Task goal> Leaving the pictures out, print the lines from the first line of the listing through the line containing "bracket_marks(lb, mk, LZ2, .045)", exactly as they read, and no others.
>> Start Material
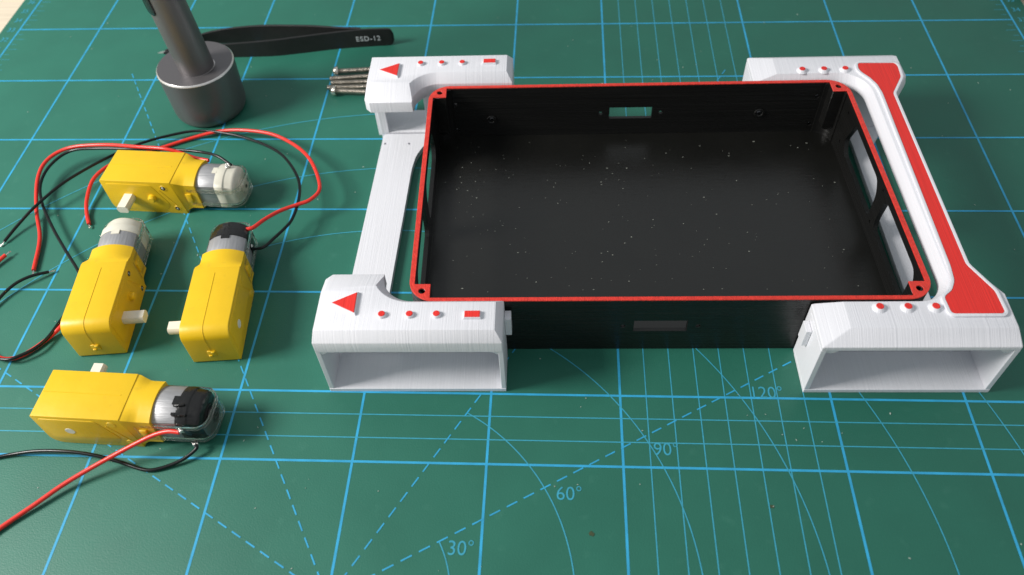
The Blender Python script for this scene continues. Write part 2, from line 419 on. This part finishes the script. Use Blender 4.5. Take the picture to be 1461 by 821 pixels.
for mir in (False, True):
    left_top(mir)
    g = (lambda v: 13.02 - v) if mir else (lambda v: v)
    def bx(u0, u1, v0, v1, z0, z1, name, mt='white', bev=.015):
        b = MB(); a, c = sorted((g(v0), g(v1))); b.box(u0, u1, a, c, z0, z1); return b.build(name, mt, lb, bevel=bev, seg=1)
    bx(-3.3, 3.65, -2.0, -.28, 0, .2, 'arch_floor')
    bx(-3.3, -3.12, -1.98, -.28, .203, LZ0 - .003, 'arch_side', 'white_x')
    bx(3.47, 3.65, -1.98, -.28, .203, LZ0 - .003, 'arch_side', 'white_x')
    b = MB(); a, c = sorted((g(-.07), g(-.277)))
    b.plate(rect(-3.1, 3.64, 0, LZ0 - .003), [rect(-2.72, -.72, .34, 2.42)], a, c, 'y'); b.build('arch_wall', 'white', lb, bevel=.015, seg=1)
    bx(3.66, 3.9, -.55, -.12, 1.75, 2.75, 'locking_tab')
    for u_, d_ in ((-3.115, 1), (3.465, -1)):
        b = MB(); a, c = sorted((g(-1.96), g(-1.86))); b.plate([(u_, LZ0 - .004), (u_ + d_ * .34, LZ0 - .004), (u_, LZ0 - .22)], [], a, c, 'y'); b.build('corner_gusset', 'white', lb, bevel=.01, seg=1)
cb = [(-3.33, 0.0), (-.6, 0.0), (-.8, .7), (-1.2, 1.15), (-1.5, 1.7), (-1.3, 10.5), (-1.18, 11.4), (-.85, 12.15), (-.55, 12.6), (-.5, 13.02), (-3.02, 13.02), (-3.0, 12.5)]
b = MB(); b.plate(smooth_corners(cb, .3, 3), [circle(x, y, .075, 10) for x, y in ((-2.82, 12.3), (-1.61, 12.28), (-2.95, .75), (-1.85, .75))], 0, .3)
b.build('cross_bar', 'white', lb, bevel=.02, seg=2)
def disc(cx, cy, r): return circle(cx, cy, r, 18)
mk = []
for m in (lambda p: p, lambda p: (p[0], 13.05 - p[1])):
    for x in (-.77, .25, 1.24): mk.append(('round_mark', disc(*m((x, -1.04)), .125)))
    mk.append(('bar_mark', [m(p) for p in rect(2.27, 2.83, -1.21, -.93)]))
    mk.append(('arrow_mark', [m(p) for p in ((-2.68, -.52), (-1.8, -.04), (-1.79, -.99))]))
bracket_marks(lb, mk, LZ2, .045)

# ---- right bracket
rb = empty('wheel_bracket', (26.9, 5.06, 0), RB)
tag(rb, 'right white printed bracket with a long red inlay along its top', 'bracket')
RZ0, RZ1, RZ2 = 2.80, 3.02, 3.40
n = 10
lo = [(15.05, -2.05), (22.0, -2.05), (22.02, .1), (21.14, 1.5), (21.14, 11.52), (22.02, 12.92), (22.0, 15.07), (15.05, 15.07), (15.05, 13.09)] + \
     arc(18.73, 11.87, 1.22, 90, 0, n) + arc(18.85, 1.03, 1.1, 0, -90, n) + [(15.05, -.07)]
hi = [(16.08, -1.45), (21.9, -1.45), (21.93, .05), (21.07, 1.44), (21.07, 11.58), (21.93, 12.97), (21.9, 14.47), (16.08, 14.47), (16.08, 13.27)] + \
     arc(18.73, 11.87, 1.42, 90, 0, n) + arc(18.85, 1.03, 1.3, 0, -90, n) + [(16.08, -.27)]
b = MB(); b.ring_loft([[(x, y, RZ0) for x, y in lo], [(x, y, RZ1) for x, y in lo], [(x, y, RZ2) for x, y in hi]])
b.build('top_frame', 'white', rb, bevel=.04, seg=3, angle=14)
for mir in (False, True):
    g = (lambda v: 13.02 - v) if mir else (lambda v: v)
    def bx(u0, u1, v0, v1, z0, z1, name, mt='white', bev=.015):
        b = MB(); a, c = sorted((g(v0), g(v1))); b.box(u0, u1, a, c, z0, z1); return b.build(name, mt, rb, bevel=bev, seg=1)
    bx(15.05, 22.0, -2.05, -.28, 0, .2, 'arch_floor')
    bx(15.05, 15.25, -2.04, -.28, .203, RZ0 - .003, 'arch_side', 'white_x')
    bx(21.8, 22.0, -2.04, -.28, .203, RZ0 - .003, 'arch_side', 'white_x')
    bx(15.06, 21.98, -.277, -.07, 0, RZ0 - .003, 'arch_wall')
    bx(14.83, 15.04, -.95, -.42, 1.55, 2.45, 'locking_tab')
    for u_, d_ in ((15.255, 1), (21.795, -1)):
        b = MB(); a, c = sorted((g(-2.0), g(-1.86))); b.plate([(u_, RZ0 - .004), (u_ + d_ * .55, RZ0 - .004), (u_ + d_ * .3, RZ0 - .2), (u_, RZ0 - .2)], [], a, c, 'y'); b.build('corner_gusset', 'white', rb, bevel=.01, seg=1)
b = MB(); b.plate(smooth_corners([(19.9, -.06), (21.9, -.06), (21.02, 1.3), (21.02, 11.7), (21.9, 13.08), (19.9, 13.08), (20.08, 12.0), (20.08, 1.0)], .3, 3), [], 0, .3)
b.build('cross_bar', 'white', rb, bevel=.02, seg=2)
red = [(19.72, -.9), (21.5, -.9), (21.58, -.8), (21.55, .12), (20.93, 1.4), (20.95, 11.6), (21.62, 12.8), (21.68, 13.6), (21.6, 13.82), (19.92, 13.86), (19.85, 13.42), (19.95, 13.14), (20.22, 12.74), (20.42, 12.25), (20.5, 11.6),
       (20.36, 1.35), (20.28, .6), (20.05, .15), (19.68, -.14)]
redp = smooth_corners(red, .14, 3)
b = MB(); b.plate(offset(redp, .13), [offset(redp, .012)], RZ2 - .02, RZ2 + .10); b.build('inlay_border', 'white', rb, bevel=.03, seg=2)
b = MB(); b.plate(redp, [], RZ2 - .01, RZ2 + .085); b.build('red_inlay', 'red', rb, bevel=.01, seg=1)
mk = []
for m in (lambda p: p, lambda p: (p[0], p[1] + 14.04)):
    for x in (17.27, 18.27, 19.25): mk.append(('round_mark', disc(*m((x, -.58)), .135)))
bracket_marks(rb, mk, RZ2, .13, h=.11)

# ================================================================ GEAR MOTORS
ARCN = 10
def sec(x, r, w, zc=.99, ztop=None):
    """cross-section of the motor: circle of radius r cut flat at |y| = w"""
    a = math.asin(min(1, w / r)); out = []
    for k in range(ARCN + 1):
        t = -a + 2 * a * k / ARCN; out.append((x, r * math.sin(t), zc + r * math.cos(t)))
    for k in range(ARCN + 1):
        t = a - 2 * a * k / ARCN; out.append((x, r * math.sin(t), zc - r * math.cos(t)))
    return out
def sec2(x, w, top, sag, bot=None):
    """flattened motor section: upright flats at |y| = w, shallow arcs above and below"""
    bot = 1.98 - top if bot is None else bot
    R = (w * w + sag * sag) / (2 * sag); a = math.asin(w / R); out = []
    for k in range(ARCN + 1):
        t = -a + 2 * a * k / ARCN; out.append((x, R * math.sin(t), top - R + R * math.cos(t)))
    for k in range(ARCN + 1):
        t = a - 2 * a * k / ARCN; out.append((x, R * math.sin(t), bot + R - R * math.cos(t)))
    return out
WIRES = {
'M1_red': [(15.9, 14.75, 1.5), (15.14, 14.95, 1.5), (14.47, 15.09, 1.7), (13.68, 15.2, 1.85), (12.38, 15.49, 1.7), (10.24, 16.11, 1.3), (8.26, 16.25, 1.0), (7.27, 15.6, 0.8), (7.14, 14.46, 0.6), (7.7, 12.61, 0.3), (8.49, 10.94, 0.15), (8.99, 9.02, 0.12)],
'M1_black': [(17.24, 14.15, 1.75), (16.49, 14.62, 1.9), (15.43, 15.14, 1.7), (14.11, 15.4, 1.6), (12.2, 15.68, 1.4), (9.89, 15.96, 1.2), (8.27, 16.1, 0.9), (7.48, 15.3, 0.7), (7.38, 14.17, 0.55), (7.92, 12.93, 0.45), (9.05, 11.38, 0.4), (10.14, 10.08, 0.4), (11.47, 8.56, 0.5), (11.78, 7.93, 0.3)],
'M3_red': [(18.8, 10.30, 1.5), (19.13, 10.41, 1.5), (19.44, 11.11, 1.3), (19.93, 11.83, 1.1), (20.61, 12.33, 1.0), (21.13, 12.65, 1.0), (21.43, 13.34, 1.0), (21.03, 14.53, 1.0), (20.31, 15.77, 0.9), (19.27, 16.81, 0.8), (17.99, 17.62, 0.7), (16.35, 18.13, 0.5), (14.97, 18.26, 0.3), (13.71, 17.95, 0.15), (12.58, 17.39, 0.12), (11.72, 16.88, 0.15), (10.69, 16.14, 0.3), (10.18, 15.31, 0.5), (9.87, 14.42, 0.5), (9.91, 13.32, 0.3), (10.14, 12.53, 0.15), (10.48, 11.88, 0.12)],
'M3_black': [(19.05, 9.75, 0.8), (19.58, 9.79, 0.9), (19.9, 10.29, 0.9), (20.25, 10.89, 0.9), (20.48, 11.45, 0.9), (20.55, 12.52, 0.9), (20.32, 13.87, 0.85), (19.62, 15.18, 0.8), (18.65, 16.3, 0.7), (17.09, 17.37, 0.5), (15.4, 18.09, 0.35), (13.84, 18.32, 0.3), (12.51, 17.89, 0.35), (11.35, 17.12, 0.5), (10.37, 16.01, 0.7), (9.42, 14.84, 0.8), (8.62, 13.76, 0.8), (7.81, 12.55, 0.6), (7.2, 11.6, 0.3), (6.84, 10.74, 0.12)],
'M4_red': [(18.82, 0.35, 1.35), (18.36, 0.4, 1.3), (17.84, 0.35, 1.15), (17.25, 0.16, 0.95), (16.46, -0.18, 0.7), (15.48, -0.7, 0.45), (14.57, -1.31, 0.28), (13.77, -2.04, 0.18), (13.0, -2.75, 0.12), (12.31, -3.49, 0.12)],
'M4_black': [(19.1, 0.36, 0.42), (19.12, 0.2, 0.34), (18.7, -0.14, 0.2), (18.17, -0.39, 0.12), (17.55, -0.57, 0.1), (16.99, -0.49, 0.1), (16.26, -0.28, 0.15), (15.18, -0.09, 0.3), (14.08, 0.0, 0.35), (12.93, 0.03, 0.25), (11.94, -0.07, 0.12), (10.94, -0.31, 0.1)],
'M2_red': [(12.75, 10.0, 1.2), (12.35, 9.2, .8), (12.1, 8.3, .45), (11.99, 7.54, 0.3), (11.73, 6.2, 0.3), (11.58, 5.76, 0.25), (11.22, 5.34, 0.12), (10.74, 4.69, 0.12), (10.21, 4.3, 0.12), (9.56, 4.29, 0.12), (8.4, 4.83, 0.12), (7.0, 6.47, 0.12), (6.64, 8.22, 0.12), (7.01, 9.22, 0.15), (7.35, 9.85, 0.2)],
'M2_black': [(12.8, 10.15, 1.5), (12.5, 9.5, 1.1), (12.2, 8.7, .7), (11.91, 7.81, 0.4), (11.7, 6.73, 0.35), (11.5, 6.09, 0.3), (11.27, 5.25, 0.25), (10.99, 4.68, 0.3), (10.56, 4.31, 0.32), (10.04, 4.1, 0.3), (9.2, 4.37, 0.2), (8.39, 5.37, 0.12), (8.0, 6.48, 0.12), (8.2, 7.38, 0.2), (8.64, 8.09, 0.3), (9.19, 8.54, 0.3), (9.77, 8.91, 0.15)],
}
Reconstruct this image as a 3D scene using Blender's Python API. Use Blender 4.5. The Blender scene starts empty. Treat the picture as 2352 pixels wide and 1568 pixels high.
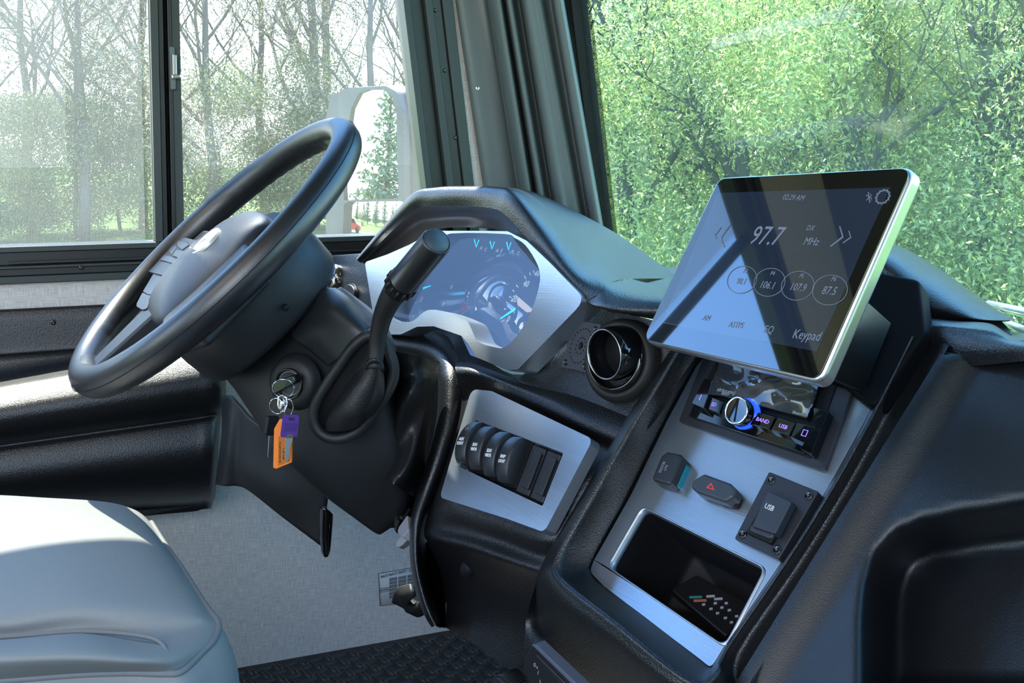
import bpy, bmesh, math, random
import numpy as np
from mathutils import Vector as V, Matrix as M, Euler, noise
from mathutils.geometry import tessellate_polygon
random.seed(7); RNG = np.random.default_rng(5)
SC = bpy.context.scene; COL = SC.collection; rad = math.radians
# ------------------------------------------------------------------ camera
CX, CY, F = 1176.0, 505.0, 2400.0
CAMLOC = V((0, 0, .87)); ROT = Euler((rad(90-3.9), 0, rad(68.3)))
cd = bpy.data.cameras.new('camera'); cam_ob = bpy.data.objects.new('camera', cd); COL.objects.link(cam_ob)
cam_ob.location = CAMLOC; cam_ob.rotation_euler = ROT
cd.sensor_width = 36; cd.lens = F/2352*36; cd.shift_y = -(784-CY)/2352; cd.clip_start = .05; cd.clip_end = 600
SC.camera = cam_ob
# ------------------------------------------------------------------ light
SC.view_settings.view_transform = 'Standard'; SC.view_settings.look = 'None'
SC.view_settings.gamma = 1; SC.view_settings.use_curve_mapping = False
SC.view_settings.exposure = 0.0
W = bpy.data.worlds.new('sky'); SC.world = W; W.use_nodes = True
wn = W.node_tree.nodes; wl = W.node_tree.links; wn.clear()
wo = wn.new('ShaderNodeOutputWorld'); bg = wn.new('ShaderNodeBackground'); wl.new(bg.outputs[0], wo.inputs[0])
tc = wn.new('ShaderNodeTexCoord'); sx = wn.new('ShaderNodeSeparateXYZ'); wl.new(tc.outputs['Generated'], sx.inputs[0])
cr = wn.new('ShaderNodeValToRGB'); wl.new(sx.outputs[2], cr.inputs[0])
cr.color_ramp.elements[0].position = 0.0; cr.color_ramp.elements[0].color = (.95, 1.0, 1.0, 1)
cr.color_ramp.elements[1].position = .75; cr.color_ramp.elements[1].color = (.10, .26, .62, 1)
e = cr.color_ramp.elements.new(.16); e.color = (.58, .78, 1.0, 1)
e = cr.color_ramp.elements.new(.34); e.color = (.20, .44, .92, 1)
wl.new(cr.outputs[0], bg.inputs[0]); bg.inputs[1].default_value = 6.5
sun = bpy.data.lights.new('sun', 'SUN'); sun.energy = 22.0; sun.angle = rad(.6); sun.color = (1, .96, .88)
so = bpy.data.objects.new('sun', sun); COL.objects.link(so)
SUNDIR = V((.50, .12, -.86)).normalized()      # the way the light travels: from ahead, high
so.rotation_euler = SUNDIR.to_track_quat('-Z', 'Y').to_euler(); so.location = (-5, 2, 9)

def fill_light(name, loc, tgt, size, power, col):
    l = bpy.data.lights.new(name, 'AREA'); l.energy = power; l.color = col; l.shape = 'RECTANGLE'; l.size, l.size_y = size
    o = bpy.data.objects.new(name, l); COL.objects.link(o); o.location = loc; o.rotation_euler = (V(tgt)-V(loc)).to_track_quat('-Z', 'Y').to_euler(); return o
fill_light('overhead_fill', (-.4, -1.5, 2.03), (-.4, -1.5, 0), (1.2, .9), 14, (1, .90, .80))  # added warm fill from above, not an actual fitting
fill_light('right_fill', (.60, -.75, 1.45), (-1.6, .1, .5), (.7, .9), 12, (1, .90, .80))  # added unseen fill from the right, for sheen on ledge and dash
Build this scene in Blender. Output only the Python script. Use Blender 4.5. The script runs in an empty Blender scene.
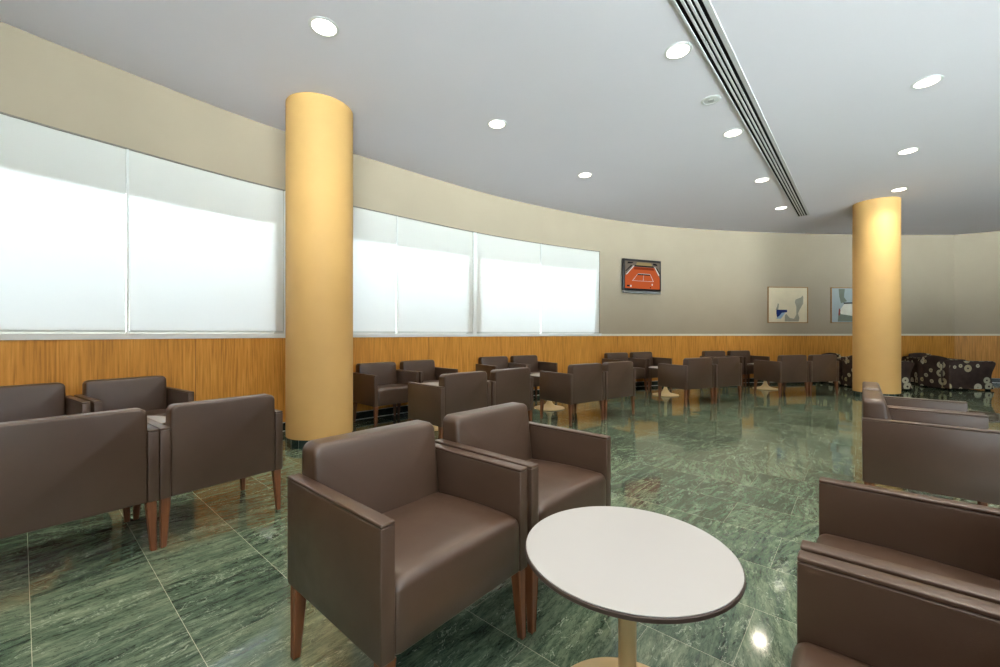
>> End Material
Correct answer>
The Blender Python script for this scene continues. Write part 2, from line 419 on. This part finishes the script. Use Blender 4.5. Take the picture to be 1461 by 821 pixels.
for mir in (False, True):
    left_top(mir)
    g = (lambda v: 13.02 - v) if mir else (lambda v: v)
    def bx(u0, u1, v0, v1, z0, z1, name, mt='white', bev=.015):
        b = MB(); a, c = sorted((g(v0), g(v1))); b.box(u0, u1, a, c, z0, z1); return b.build(name, mt, lb, bevel=bev, seg=1)
    bx(-3.3, 3.65, -2.0, -.28, 0, .2, 'arch_floor')
    bx(-3.3, -3.12, -1.98, -.28, .203, LZ0 - .003, 'arch_side', 'white_x')
    bx(3.47, 3.65, -1.98, -.28, .203, LZ0 - .003, 'arch_side', 'white_x')
    b = MB(); a, c = sorted((g(-.07), g(-.277)))
    b.plate(rect(-3.1, 3.64, 0, LZ0 - .003), [rect(-2.72, -.72, .34, 2.42)], a, c, 'y'); b.build('arch_wall', 'white', lb, bevel=.015, seg=1)
    bx(3.66, 3.9, -.55, -.12, 1.75, 2.75, 'locking_tab')
    for u_, d_ in ((-3.115, 1), (3.465, -1)):
        b = MB(); a, c = sorted((g(-1.96), g(-1.86))); b.plate([(u_, LZ0 - .004), (u_ + d_ * .34, LZ0 - .004), (u_, LZ0 - .22)], [], a, c, 'y'); b.build('corner_gusset', 'white', lb, bevel=.01, seg=1)
cb = [(-3.33, 0.0), (-.6, 0.0), (-.8, .7), (-1.2, 1.15), (-1.5, 1.7), (-1.3, 10.5), (-1.18, 11.4), (-.85, 12.15), (-.55, 12.6), (-.5, 13.02), (-3.02, 13.02), (-3.0, 12.5)]
b = MB(); b.plate(smooth_corners(cb, .3, 3), [circle(x, y, .075, 10) for x, y in ((-2.82, 12.3), (-1.61, 12.28), (-2.95, .75), (-1.85, .75))], 0, .3)
b.build('cross_bar', 'white', lb, bevel=.02, seg=2)
def disc(cx, cy, r): return circle(cx, cy, r, 18)
mk = []
for m in (lambda p: p, lambda p: (p[0], 13.05 - p[1])):
    for x in (-.77, .25, 1.24): mk.append(('round_mark', disc(*m((x, -1.04)), .125)))
    mk.append(('bar_mark', [m(p) for p in rect(2.27, 2.83, -1.21, -.93)]))
    mk.append(('arrow_mark', [m(p) for p in ((-2.68, -.52), (-1.8, -.04), (-1.79, -.99))]))
bracket_marks(lb, mk, LZ2, .045)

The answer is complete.